_Your instructions_
Search the entries below. Return every line that has "script" in it.

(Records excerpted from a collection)
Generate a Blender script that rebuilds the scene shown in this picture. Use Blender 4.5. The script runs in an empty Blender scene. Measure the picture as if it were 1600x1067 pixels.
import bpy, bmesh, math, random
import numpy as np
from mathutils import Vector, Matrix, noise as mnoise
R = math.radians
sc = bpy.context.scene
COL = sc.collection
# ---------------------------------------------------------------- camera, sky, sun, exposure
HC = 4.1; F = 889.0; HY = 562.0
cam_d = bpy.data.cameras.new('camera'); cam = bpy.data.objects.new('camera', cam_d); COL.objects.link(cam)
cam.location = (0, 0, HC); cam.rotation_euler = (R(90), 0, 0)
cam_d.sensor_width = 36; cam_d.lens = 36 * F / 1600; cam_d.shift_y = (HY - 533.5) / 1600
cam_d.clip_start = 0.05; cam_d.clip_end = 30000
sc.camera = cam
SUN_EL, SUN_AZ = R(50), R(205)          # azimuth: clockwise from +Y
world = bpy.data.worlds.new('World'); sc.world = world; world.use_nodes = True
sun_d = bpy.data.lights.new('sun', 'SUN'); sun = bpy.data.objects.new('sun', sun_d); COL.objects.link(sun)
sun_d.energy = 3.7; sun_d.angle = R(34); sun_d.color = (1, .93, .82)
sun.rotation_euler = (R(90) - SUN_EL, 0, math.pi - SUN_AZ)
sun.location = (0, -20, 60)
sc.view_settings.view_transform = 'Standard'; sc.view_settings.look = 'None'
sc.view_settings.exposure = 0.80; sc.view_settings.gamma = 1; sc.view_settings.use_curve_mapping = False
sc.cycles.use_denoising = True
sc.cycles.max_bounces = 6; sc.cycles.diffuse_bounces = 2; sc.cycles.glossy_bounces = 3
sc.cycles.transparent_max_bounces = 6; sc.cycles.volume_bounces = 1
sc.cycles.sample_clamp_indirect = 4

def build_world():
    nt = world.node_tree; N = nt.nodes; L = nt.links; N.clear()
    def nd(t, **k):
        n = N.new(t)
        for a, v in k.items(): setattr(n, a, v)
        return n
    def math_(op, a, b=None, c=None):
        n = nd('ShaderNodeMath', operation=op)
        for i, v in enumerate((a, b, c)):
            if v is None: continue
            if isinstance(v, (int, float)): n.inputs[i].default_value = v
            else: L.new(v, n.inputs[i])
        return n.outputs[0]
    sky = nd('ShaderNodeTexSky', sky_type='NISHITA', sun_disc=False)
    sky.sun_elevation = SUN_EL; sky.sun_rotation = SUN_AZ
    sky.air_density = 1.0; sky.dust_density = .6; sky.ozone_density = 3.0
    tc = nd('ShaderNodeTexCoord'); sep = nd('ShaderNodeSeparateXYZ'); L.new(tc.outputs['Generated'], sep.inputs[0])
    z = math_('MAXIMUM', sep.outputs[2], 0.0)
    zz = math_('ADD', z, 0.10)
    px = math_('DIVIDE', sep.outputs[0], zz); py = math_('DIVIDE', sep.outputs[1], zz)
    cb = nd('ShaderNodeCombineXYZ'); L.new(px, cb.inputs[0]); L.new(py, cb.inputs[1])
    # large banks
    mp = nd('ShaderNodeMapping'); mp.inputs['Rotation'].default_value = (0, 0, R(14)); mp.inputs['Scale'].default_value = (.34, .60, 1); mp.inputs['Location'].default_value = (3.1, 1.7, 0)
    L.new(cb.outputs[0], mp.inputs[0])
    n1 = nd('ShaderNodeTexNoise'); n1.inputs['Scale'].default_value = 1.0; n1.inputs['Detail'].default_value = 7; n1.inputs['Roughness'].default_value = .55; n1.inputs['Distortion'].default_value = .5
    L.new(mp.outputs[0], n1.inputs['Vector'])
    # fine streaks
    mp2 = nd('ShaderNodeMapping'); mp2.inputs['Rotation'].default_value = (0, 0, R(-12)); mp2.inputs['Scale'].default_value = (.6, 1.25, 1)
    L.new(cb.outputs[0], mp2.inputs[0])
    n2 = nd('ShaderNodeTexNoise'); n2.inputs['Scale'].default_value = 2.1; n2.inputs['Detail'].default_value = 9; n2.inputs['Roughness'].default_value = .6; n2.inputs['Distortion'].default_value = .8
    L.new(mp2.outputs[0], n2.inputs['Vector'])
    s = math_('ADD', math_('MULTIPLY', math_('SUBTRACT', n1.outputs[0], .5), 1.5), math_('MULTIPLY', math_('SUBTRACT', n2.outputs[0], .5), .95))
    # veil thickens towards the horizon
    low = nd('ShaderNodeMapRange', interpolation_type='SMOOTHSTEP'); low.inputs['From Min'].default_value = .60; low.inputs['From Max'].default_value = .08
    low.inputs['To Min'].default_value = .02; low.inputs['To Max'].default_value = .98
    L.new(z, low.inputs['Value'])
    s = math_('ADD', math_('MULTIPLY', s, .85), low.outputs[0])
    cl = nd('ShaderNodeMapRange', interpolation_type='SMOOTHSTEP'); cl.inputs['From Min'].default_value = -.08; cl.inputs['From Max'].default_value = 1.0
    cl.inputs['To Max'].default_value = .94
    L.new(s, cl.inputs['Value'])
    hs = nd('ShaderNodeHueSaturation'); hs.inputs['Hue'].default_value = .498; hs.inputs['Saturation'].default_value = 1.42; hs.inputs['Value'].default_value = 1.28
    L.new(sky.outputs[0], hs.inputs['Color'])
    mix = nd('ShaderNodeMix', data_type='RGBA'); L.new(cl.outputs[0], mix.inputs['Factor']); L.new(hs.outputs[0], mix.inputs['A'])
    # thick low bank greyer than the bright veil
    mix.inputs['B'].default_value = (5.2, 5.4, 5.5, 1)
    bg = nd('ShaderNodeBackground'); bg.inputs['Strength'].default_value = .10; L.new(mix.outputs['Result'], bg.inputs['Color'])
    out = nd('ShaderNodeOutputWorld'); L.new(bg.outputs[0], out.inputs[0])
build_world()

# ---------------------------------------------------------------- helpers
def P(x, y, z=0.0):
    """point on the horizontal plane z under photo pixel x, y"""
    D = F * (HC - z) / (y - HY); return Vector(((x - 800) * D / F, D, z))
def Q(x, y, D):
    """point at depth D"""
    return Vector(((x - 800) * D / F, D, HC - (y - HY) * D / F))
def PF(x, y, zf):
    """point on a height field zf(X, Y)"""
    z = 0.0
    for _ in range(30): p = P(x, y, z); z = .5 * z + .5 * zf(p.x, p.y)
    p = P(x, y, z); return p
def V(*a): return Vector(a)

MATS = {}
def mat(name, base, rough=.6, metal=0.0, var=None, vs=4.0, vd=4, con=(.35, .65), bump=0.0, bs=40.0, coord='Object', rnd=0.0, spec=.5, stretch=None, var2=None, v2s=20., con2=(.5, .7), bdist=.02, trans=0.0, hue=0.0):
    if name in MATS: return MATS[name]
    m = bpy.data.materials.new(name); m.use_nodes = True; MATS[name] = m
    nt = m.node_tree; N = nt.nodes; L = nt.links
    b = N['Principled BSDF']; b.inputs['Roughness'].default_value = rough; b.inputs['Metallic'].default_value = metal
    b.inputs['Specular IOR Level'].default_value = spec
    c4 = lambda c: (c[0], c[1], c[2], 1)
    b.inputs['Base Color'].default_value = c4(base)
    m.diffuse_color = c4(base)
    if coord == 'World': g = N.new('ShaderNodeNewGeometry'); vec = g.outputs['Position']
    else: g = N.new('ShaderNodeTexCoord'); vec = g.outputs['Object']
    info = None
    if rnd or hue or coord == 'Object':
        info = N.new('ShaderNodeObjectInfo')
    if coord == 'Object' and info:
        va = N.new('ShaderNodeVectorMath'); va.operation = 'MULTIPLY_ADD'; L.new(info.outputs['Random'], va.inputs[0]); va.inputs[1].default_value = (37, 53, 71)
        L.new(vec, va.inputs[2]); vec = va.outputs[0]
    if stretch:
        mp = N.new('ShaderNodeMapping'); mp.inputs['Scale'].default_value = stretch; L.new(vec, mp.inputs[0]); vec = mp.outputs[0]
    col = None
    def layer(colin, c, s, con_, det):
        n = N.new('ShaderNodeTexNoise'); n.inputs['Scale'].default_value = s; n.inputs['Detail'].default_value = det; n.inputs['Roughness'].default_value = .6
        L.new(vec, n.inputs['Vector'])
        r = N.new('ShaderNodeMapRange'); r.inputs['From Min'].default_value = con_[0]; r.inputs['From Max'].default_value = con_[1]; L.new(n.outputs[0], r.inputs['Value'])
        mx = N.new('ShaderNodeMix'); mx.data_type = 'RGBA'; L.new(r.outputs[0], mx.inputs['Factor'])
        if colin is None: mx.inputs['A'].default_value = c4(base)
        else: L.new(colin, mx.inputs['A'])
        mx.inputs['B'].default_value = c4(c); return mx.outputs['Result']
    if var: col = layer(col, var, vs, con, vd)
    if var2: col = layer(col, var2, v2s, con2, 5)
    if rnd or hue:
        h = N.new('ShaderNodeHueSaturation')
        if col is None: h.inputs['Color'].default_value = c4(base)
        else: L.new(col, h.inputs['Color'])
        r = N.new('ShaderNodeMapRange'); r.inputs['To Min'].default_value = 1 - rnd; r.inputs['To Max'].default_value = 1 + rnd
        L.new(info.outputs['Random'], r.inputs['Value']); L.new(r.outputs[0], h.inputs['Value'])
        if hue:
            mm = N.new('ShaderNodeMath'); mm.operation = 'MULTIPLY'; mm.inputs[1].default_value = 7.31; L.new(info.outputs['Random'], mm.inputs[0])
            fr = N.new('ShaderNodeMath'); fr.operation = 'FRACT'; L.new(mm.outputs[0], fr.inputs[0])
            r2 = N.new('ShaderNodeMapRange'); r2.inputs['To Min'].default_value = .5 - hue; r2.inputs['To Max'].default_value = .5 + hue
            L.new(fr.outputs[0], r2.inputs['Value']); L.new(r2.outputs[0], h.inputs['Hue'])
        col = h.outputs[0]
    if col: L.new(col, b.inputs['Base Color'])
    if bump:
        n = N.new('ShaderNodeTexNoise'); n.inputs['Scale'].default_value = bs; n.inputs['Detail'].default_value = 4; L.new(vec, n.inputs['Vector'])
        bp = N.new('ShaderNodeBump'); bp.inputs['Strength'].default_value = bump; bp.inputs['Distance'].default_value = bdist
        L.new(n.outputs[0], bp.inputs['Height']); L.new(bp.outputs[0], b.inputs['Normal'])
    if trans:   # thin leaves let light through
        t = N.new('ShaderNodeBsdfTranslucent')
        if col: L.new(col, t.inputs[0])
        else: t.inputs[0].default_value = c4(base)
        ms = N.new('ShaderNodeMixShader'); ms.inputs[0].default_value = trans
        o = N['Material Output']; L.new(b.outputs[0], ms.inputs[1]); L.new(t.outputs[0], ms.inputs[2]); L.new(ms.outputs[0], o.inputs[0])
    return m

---

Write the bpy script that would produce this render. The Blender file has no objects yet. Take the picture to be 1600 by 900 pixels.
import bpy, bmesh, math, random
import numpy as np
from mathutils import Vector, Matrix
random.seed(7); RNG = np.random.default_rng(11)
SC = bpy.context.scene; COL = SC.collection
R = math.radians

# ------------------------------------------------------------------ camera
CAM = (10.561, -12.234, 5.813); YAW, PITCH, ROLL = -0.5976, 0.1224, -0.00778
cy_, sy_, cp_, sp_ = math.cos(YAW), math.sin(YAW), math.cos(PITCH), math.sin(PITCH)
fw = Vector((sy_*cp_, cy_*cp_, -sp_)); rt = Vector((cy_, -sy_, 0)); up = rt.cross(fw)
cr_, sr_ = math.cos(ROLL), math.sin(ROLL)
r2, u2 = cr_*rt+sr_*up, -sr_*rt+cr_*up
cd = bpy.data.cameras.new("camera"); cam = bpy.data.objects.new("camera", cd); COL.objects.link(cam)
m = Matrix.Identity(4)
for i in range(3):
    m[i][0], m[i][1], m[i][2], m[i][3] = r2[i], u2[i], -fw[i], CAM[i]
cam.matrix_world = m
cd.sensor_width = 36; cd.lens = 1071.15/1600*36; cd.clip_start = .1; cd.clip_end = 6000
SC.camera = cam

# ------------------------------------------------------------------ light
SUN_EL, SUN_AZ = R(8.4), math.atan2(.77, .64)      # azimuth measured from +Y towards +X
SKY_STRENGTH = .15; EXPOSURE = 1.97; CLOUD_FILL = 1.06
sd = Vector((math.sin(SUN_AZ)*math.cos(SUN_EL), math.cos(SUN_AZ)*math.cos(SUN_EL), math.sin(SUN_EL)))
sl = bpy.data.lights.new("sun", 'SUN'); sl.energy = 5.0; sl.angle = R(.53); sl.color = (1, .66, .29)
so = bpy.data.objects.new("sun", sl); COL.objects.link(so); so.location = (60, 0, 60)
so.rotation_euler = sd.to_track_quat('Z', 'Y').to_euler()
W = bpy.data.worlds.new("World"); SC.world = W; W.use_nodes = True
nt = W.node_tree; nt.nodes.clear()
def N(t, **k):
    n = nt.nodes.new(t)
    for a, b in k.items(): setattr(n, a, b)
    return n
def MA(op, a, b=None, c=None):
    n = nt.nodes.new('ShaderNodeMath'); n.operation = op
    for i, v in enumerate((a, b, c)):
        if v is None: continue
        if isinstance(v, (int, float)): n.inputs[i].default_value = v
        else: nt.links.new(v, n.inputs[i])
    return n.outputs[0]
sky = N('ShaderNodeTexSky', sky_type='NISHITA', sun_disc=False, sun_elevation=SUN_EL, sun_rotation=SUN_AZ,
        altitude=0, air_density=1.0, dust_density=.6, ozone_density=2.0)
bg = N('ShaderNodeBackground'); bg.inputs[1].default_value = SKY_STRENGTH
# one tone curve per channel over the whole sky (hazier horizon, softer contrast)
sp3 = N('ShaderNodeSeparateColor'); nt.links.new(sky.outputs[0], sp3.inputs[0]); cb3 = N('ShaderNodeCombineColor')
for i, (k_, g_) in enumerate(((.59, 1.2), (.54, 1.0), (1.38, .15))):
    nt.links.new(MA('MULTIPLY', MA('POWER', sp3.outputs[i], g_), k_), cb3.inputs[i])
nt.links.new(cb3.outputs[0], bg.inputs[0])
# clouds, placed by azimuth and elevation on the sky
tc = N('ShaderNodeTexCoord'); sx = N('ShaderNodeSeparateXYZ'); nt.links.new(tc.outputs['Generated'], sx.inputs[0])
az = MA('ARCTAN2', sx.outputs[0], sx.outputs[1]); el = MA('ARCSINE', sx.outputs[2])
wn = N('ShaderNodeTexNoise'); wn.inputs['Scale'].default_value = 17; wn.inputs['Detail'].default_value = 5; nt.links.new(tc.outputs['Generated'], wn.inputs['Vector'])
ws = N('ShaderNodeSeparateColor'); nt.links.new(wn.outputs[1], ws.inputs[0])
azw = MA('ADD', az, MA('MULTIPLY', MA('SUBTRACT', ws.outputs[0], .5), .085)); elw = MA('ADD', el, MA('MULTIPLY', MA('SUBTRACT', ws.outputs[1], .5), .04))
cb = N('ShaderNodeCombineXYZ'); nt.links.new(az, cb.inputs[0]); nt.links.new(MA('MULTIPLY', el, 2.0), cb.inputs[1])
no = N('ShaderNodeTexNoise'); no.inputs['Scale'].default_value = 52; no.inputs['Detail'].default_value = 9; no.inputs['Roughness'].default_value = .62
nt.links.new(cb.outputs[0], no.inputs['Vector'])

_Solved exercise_
Generate a Blender script that rebuilds the scene shown in this picture. Use Blender 4.5. The script runs in an empty Blender scene. Measure the picture as if it were 1600x1067 pixels.
Write the bpy script that would produce this render. The Blender file has no objects yet. Take the picture to be 1600 by 900 pixels.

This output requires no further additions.